One of the most morally challenging, and most enduring, forms of technology is military technology, technology that is associated with the organised violence that has been in the stock-in-trade of armed forces since ancient times. Military technology covers a broad area, including some forms that are similar if not identical to civilian technologies, so-called dual use technologies (Forge 2010). However, there are other forms that are unmistakably military and these include all of those that enable weapons to be produced. My concern here is with the endeavour that leads to such technologies, what I call weapons research. The aim of weapons research is thus to produce the technology, or more directly the design, for a new or improved weapon, or for the ancillary structures, such as platforms, necessary for using a weapon (Forge 2012: 13-14). This topic has been almost entirely neglected by moral philosophers and others.1 I suspect that this may be because it is thought to be subsumable under discussion about the morality of war, and that moral judgements about weapons research follow from moral judgements about war. I believe that this is wrong and that weapons research is a topic for discussion in its own right. Having said this, I do of course acknowledge that certain particular classes of weapons research, namely those directed towards weapons of mass destruction, especially nuclear weapons, have been discussed at length, and judgements have been made about the morality of such research. My own interest in the topic stemmed from my work on the responsibility for the use of the atomic bombs on Japan, but it has since expanded to cover weapons research as a whole.2

My topic also clearly falls with the relatively new, or newly named, field of technoethics, as it is certainly a judgement in regard to the ‘impact of ethics on technological advance’. Indeed, if we look back to one of the seminal works on technoethics by Mario Bunge, we find a clear statement to the effect that not all technology is good and he explicitly mentions military technology.
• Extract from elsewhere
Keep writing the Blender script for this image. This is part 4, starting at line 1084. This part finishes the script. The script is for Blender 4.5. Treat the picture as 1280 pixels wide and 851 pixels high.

Bunge writes: “Just think of thanatology or the technology of killing: the design of tactics and strategies of aggression, of weaponry” (Bunge 1977: 100). Moreover, Bunge makes it clear that those who design technologies must accept moral responsibility for the impacts of their work. I agree completely and entirely with these sentiments. I also note that Bunge, and following him Luppicini (see Luppicini 2008: 1-2), stress that technoethics is a highly inter-disciplinary field. This accords with my own experience in regard to the morality of weapons research.